(Exercise instructions)
Below are the records; pull every line that includes "follow".

--- start The input ---

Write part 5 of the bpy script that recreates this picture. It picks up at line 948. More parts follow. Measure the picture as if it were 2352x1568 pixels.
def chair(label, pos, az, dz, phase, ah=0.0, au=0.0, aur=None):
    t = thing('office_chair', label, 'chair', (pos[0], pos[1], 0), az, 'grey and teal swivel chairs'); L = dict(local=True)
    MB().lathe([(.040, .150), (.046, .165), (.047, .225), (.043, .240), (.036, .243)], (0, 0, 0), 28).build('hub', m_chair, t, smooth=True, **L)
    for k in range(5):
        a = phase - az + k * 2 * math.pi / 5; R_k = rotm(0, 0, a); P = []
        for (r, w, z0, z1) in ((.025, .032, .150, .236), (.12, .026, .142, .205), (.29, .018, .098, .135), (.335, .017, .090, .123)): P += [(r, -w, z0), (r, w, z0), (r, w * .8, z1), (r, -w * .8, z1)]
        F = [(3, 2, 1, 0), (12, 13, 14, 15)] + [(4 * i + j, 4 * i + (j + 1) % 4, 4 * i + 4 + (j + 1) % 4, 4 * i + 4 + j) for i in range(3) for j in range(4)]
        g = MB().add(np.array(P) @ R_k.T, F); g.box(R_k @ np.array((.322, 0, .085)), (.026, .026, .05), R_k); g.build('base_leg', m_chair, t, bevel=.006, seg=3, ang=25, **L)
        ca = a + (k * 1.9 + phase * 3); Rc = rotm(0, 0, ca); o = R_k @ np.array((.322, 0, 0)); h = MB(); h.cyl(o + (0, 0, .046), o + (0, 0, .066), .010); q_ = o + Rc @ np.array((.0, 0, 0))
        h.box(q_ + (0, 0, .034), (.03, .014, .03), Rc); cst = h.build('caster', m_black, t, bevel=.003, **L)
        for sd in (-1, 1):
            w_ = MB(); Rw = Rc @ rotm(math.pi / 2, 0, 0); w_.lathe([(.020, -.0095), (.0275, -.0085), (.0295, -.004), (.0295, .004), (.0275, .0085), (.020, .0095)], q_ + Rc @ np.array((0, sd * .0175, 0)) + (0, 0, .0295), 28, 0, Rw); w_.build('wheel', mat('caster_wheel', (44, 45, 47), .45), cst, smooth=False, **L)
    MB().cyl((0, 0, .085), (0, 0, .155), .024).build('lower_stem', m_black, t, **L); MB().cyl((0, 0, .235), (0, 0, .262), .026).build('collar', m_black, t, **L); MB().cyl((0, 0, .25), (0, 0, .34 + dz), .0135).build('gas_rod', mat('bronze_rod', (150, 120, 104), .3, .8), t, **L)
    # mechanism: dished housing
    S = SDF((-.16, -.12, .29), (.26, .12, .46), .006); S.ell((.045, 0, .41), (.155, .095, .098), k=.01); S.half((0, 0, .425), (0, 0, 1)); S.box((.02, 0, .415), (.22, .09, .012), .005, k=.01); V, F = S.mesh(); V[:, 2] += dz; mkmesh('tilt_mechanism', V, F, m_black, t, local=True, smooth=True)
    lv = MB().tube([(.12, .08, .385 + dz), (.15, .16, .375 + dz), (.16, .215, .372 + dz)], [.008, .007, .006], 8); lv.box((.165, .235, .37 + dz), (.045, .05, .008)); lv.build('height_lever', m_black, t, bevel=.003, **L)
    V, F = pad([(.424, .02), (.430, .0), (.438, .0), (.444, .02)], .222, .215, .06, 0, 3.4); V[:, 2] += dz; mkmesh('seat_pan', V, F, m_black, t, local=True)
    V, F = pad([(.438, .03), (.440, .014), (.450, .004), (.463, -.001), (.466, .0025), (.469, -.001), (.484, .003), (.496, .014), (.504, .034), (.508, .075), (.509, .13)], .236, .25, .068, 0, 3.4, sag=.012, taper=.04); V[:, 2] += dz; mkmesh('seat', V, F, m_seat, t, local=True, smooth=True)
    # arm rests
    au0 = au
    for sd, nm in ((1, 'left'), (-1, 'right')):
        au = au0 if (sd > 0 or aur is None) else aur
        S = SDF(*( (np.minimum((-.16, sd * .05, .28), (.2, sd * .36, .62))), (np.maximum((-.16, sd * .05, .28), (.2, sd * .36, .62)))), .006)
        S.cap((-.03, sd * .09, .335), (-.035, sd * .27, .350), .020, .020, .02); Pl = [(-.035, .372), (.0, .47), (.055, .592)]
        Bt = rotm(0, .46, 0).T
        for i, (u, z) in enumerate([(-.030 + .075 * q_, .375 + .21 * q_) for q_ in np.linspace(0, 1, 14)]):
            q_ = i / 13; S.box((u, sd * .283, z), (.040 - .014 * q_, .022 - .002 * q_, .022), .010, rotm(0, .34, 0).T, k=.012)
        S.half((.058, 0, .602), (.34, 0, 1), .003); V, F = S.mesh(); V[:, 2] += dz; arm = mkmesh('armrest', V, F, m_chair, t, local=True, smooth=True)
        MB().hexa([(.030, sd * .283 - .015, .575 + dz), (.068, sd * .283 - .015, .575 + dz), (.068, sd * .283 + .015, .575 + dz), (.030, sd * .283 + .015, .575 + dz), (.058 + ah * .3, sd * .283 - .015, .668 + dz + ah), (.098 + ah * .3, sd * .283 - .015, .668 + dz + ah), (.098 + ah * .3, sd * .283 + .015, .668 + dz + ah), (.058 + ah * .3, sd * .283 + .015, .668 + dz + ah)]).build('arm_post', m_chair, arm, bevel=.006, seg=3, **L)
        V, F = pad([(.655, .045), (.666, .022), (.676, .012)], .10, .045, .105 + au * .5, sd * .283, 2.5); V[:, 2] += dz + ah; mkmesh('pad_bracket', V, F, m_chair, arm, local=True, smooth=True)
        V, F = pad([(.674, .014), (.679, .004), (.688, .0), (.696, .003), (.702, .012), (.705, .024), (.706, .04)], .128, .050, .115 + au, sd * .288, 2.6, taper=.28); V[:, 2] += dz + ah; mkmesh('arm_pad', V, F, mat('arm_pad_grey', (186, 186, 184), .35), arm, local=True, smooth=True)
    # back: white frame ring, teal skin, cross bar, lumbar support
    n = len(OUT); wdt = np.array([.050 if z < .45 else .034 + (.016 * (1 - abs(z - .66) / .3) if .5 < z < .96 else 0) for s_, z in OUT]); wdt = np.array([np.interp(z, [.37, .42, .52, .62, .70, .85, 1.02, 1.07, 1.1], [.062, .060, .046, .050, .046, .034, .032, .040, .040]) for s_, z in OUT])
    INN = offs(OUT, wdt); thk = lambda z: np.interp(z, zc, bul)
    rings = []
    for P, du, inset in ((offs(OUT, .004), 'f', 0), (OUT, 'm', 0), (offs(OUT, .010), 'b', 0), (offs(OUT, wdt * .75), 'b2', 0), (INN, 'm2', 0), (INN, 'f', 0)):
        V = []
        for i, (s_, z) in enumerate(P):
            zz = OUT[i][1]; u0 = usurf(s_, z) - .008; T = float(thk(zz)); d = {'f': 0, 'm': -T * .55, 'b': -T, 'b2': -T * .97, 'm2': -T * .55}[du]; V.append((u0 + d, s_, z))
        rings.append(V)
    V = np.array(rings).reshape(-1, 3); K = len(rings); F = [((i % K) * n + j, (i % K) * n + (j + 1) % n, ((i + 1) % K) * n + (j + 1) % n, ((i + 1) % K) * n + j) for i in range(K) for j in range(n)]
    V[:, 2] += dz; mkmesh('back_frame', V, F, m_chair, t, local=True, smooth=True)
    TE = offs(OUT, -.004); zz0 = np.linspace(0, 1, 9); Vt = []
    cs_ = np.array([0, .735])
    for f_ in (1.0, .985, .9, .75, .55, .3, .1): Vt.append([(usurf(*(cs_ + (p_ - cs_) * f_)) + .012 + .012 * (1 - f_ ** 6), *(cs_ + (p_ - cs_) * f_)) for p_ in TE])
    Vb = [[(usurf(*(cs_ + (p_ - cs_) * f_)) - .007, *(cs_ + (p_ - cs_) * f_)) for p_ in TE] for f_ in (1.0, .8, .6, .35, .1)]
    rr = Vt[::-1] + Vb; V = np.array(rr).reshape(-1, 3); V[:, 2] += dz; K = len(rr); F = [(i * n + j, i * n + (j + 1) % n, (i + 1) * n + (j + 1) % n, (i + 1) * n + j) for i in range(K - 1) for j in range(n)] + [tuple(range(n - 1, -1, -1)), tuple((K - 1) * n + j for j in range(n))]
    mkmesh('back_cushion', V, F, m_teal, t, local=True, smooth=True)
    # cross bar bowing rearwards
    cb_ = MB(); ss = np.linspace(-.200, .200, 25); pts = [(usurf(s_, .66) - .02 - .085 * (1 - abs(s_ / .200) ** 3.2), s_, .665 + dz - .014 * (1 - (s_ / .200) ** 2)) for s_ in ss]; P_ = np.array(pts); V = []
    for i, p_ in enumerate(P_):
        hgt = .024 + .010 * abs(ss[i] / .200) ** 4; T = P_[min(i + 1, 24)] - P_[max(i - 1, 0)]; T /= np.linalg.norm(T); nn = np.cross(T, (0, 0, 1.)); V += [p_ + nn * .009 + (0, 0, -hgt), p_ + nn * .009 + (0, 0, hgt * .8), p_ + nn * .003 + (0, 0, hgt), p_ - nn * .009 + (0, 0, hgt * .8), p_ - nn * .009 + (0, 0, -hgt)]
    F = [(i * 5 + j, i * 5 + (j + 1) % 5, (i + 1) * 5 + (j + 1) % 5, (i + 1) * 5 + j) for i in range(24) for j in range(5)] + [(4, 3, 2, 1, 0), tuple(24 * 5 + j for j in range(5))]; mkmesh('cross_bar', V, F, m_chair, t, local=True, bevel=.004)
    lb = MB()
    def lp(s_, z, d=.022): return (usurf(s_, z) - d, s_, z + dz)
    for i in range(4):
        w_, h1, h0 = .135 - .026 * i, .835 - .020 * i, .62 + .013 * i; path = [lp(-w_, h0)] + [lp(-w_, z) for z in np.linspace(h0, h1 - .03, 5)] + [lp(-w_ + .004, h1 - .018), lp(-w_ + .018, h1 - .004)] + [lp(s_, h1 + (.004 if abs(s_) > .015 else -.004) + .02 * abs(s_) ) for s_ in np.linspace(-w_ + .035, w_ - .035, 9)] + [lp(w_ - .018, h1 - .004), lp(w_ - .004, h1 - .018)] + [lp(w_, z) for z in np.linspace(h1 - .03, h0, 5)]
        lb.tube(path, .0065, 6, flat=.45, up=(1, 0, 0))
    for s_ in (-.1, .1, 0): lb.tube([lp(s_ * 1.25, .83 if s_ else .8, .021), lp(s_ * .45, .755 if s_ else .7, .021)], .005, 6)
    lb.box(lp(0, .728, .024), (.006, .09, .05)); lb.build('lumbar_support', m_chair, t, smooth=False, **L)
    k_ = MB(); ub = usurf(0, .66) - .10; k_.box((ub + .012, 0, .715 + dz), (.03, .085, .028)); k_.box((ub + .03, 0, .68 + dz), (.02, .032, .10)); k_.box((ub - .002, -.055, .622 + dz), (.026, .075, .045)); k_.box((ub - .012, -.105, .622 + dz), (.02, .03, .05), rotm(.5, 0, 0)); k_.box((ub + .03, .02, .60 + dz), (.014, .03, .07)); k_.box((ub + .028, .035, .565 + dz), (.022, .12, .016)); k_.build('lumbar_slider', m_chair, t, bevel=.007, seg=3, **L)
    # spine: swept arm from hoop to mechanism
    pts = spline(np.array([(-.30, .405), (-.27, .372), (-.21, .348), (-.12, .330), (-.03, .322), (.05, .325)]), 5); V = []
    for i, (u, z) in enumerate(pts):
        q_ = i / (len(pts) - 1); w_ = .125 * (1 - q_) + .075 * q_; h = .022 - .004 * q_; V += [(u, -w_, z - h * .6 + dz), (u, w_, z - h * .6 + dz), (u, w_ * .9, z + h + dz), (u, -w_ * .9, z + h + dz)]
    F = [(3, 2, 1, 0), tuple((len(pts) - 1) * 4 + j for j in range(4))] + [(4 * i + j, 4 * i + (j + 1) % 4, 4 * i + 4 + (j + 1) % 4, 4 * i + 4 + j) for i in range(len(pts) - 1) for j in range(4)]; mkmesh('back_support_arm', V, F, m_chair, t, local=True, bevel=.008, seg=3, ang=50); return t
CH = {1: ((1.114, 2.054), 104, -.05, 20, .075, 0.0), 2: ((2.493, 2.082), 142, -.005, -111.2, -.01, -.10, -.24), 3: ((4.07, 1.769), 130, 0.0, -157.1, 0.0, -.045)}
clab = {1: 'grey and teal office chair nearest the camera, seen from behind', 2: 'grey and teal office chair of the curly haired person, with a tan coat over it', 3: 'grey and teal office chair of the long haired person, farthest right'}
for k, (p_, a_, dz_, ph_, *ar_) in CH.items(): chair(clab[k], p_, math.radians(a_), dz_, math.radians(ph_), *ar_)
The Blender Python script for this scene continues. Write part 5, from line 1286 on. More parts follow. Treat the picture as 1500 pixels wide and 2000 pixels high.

--- end The input ---

(Correct answer)
Write part 5 of the bpy script that recreates this picture. It picks up at line 948. More parts follow. Measure the picture as if it were 2352x1568 pixels.
The Blender Python script for this scene continues. Write part 5, from line 1286 on. More parts follow. Treat the picture as 1500 pixels wide and 2000 pixels high.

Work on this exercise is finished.